Florence (Italian: Firenze) is the capital of the region of Tuscany in Italy, with a population of about 366,500. The city is considered a cultural, artistic and architectural gem.


Florence was the birthplace of the Italian Renaissance. Politically, economically, and culturally it was the most important city in Europe for around 250 years; from some time before 1300 until the early 1500s.

Florentines reinvented money in the form of the gold florin. This currency was the engine that drove Europe out of the "Dark Ages" a term invented by Petrarch, a Florentine whose family had been exiled to Arezzo. They financed the development of industry all over Europe, from Britain to Bruges, to Lyon, to Hungary. They financed the English kings during the Hundred Years War. They financed the papacy, including the construction of the papal palace in Avignon and the reconstruction of St. Peters and the Vatican when the papacy returned to Rome from the "Babylonian captivity".

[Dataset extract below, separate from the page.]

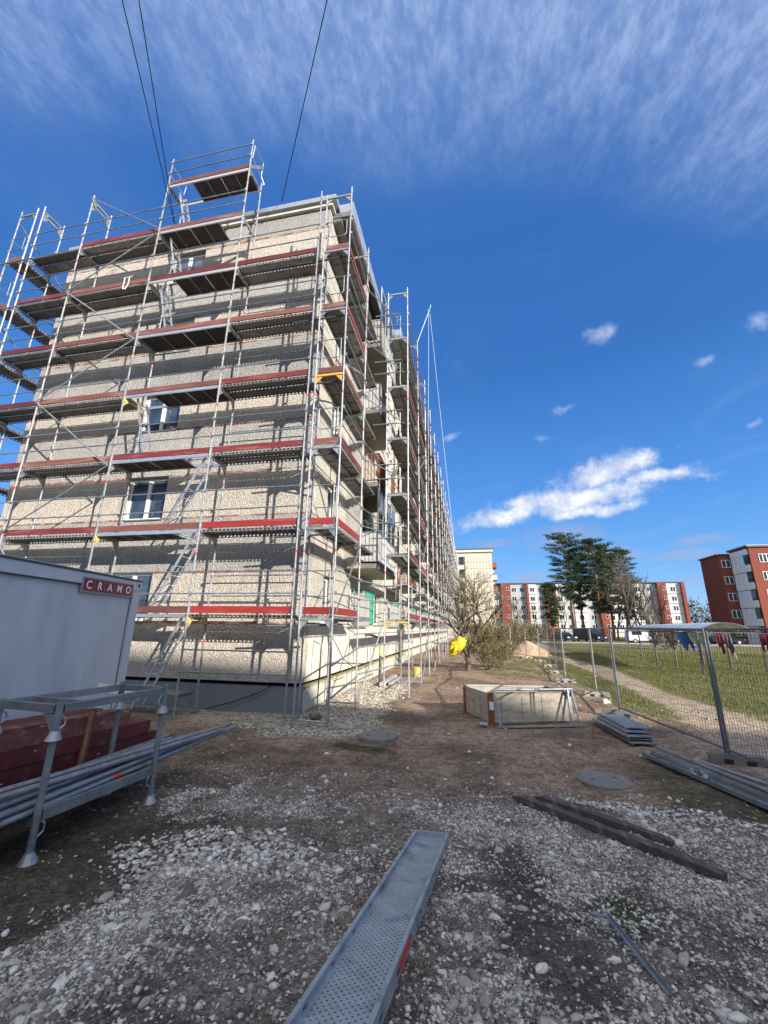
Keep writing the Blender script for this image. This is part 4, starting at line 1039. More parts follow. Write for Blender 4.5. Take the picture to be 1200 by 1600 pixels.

Dante, Petrarch, and Boccaccio pioneered the use of the vernacular, the use of a language other than Latin. In their case, Tuscan, which, because of them, became Italian. Because Dante, et al., wrote in Tuscan, Geoffrey Chaucer, who spent a lot of time in Northern Italy and who stole Boccaccio's little stories, wrote in English. Others started writing in French and Spanish. This was the beginning of the end of Latin as a common language throughout Europe.